Published online by Cambridge University Press: 19 December 2024
The fundamental challenge of sustainability goes far beyond that of environmentalism. The question is whether we can fulfil our unique potential as human beings, to understand our behaviour and its consequences. To do this, we must review every area of human life [and] … transcend the current limitations on our thinking if we are to become aware and rational beings in a way that no other species has ever had to do or been able to do before.
Clayton & Radcliffe (1996)A WELCOME
One of the benefits of getting older is gaining an overview of things. You obtain a clearer standpoint from which to view trends, patterns, and changes. All too quickly, you also find yourself journeyed from a young advocate, passionate about the environment and education and keen to learn, to one of the old guard, still committed but possibly a bit wiser about the possibilities of and barriers to change. Welcome to this selection of my writing – a project I had in mind long before it finally came to fruition, and one which reflects my learning journey to date.

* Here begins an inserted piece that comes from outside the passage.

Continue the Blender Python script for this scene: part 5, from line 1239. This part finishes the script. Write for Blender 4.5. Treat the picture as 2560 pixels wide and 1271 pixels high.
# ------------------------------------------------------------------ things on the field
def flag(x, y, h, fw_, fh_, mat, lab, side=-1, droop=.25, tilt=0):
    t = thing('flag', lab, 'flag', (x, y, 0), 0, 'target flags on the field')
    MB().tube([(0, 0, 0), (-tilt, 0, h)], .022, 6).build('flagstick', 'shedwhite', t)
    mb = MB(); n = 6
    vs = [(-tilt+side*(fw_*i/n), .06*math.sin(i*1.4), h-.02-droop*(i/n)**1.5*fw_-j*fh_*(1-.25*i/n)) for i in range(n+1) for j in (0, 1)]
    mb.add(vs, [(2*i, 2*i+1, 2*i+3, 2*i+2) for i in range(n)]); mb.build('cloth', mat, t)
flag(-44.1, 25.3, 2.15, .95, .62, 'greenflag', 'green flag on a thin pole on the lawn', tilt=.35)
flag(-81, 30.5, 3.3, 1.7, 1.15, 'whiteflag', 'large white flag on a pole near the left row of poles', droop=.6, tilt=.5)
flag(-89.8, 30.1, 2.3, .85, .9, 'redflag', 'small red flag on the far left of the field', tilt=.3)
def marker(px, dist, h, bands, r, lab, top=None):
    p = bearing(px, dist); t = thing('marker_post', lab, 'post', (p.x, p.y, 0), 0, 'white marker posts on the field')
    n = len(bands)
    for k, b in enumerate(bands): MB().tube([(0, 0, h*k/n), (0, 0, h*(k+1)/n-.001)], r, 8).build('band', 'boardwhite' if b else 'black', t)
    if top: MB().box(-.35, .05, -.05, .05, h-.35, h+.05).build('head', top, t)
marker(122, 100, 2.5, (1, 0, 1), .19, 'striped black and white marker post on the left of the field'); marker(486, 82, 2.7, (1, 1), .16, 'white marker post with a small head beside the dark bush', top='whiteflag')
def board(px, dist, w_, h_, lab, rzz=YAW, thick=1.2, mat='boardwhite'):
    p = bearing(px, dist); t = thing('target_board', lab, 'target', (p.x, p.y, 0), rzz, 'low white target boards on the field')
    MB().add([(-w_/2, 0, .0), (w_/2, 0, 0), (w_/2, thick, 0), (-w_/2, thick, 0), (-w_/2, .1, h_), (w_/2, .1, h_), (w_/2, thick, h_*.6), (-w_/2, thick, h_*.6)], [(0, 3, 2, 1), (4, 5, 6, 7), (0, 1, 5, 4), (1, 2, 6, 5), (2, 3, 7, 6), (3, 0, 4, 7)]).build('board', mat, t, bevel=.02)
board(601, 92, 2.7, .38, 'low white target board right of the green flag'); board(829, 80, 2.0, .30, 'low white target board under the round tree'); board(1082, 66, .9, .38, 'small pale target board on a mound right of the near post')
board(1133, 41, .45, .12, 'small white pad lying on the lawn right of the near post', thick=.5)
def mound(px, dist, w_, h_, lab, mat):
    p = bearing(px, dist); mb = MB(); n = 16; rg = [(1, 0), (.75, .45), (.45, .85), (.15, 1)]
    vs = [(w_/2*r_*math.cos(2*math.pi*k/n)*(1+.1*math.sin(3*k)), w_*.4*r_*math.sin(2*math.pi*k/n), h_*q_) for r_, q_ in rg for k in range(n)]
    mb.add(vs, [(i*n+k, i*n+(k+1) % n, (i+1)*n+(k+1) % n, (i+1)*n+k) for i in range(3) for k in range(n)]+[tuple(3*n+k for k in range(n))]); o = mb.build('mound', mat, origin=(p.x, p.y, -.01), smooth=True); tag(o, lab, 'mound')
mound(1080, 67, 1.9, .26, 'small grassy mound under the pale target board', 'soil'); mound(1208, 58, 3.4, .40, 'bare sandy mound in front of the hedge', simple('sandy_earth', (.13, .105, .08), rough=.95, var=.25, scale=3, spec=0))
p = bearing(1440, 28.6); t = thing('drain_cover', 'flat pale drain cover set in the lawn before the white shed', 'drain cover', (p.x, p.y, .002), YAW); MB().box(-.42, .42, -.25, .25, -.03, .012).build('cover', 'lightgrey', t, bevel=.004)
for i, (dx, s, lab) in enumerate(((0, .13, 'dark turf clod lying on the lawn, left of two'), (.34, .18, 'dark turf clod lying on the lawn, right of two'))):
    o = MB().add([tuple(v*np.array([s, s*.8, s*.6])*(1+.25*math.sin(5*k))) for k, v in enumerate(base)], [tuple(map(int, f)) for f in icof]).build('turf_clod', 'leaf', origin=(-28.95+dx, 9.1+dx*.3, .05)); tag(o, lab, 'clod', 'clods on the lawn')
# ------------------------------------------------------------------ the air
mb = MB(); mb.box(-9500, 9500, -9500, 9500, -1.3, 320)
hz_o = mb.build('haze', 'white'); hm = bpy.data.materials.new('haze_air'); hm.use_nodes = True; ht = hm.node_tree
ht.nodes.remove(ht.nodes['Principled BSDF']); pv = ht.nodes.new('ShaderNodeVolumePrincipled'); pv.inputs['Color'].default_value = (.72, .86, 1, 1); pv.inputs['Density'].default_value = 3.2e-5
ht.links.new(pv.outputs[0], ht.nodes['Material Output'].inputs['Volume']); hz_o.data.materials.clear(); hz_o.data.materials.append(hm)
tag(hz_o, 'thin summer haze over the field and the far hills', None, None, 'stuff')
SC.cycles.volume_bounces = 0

This Introduction outlines the purpose of the Reader and provides a context for what follows – including some background on the philosophical orientation that informs my writing. I’ve been working in environmental and sustainability education for some five decades, first inspired as a young man by the wave of environmentalism of the early 1970s. The calls for change towards a more sustainable and equitable society – ever present throughout those fifty years – have become much more insistent and urgent of late as clear evidence of critical global issues mounts and existential questions about achieving a viable future for humanity have become unavoidable.
In response, this book aims to contribute a timely and original perspective on the key issue of how learning and education can make a decisive difference to securing the future in an increasingly uncertain and threatened world. It is based on a core of previously published papers and articles which are here booked-ended by six new chapters (including this prefacing chapter), and it is offered as an introduction to my work and field of inquiry over a long period. Full details of the previously published chapters are listed under “Credits” on pp. 233–4.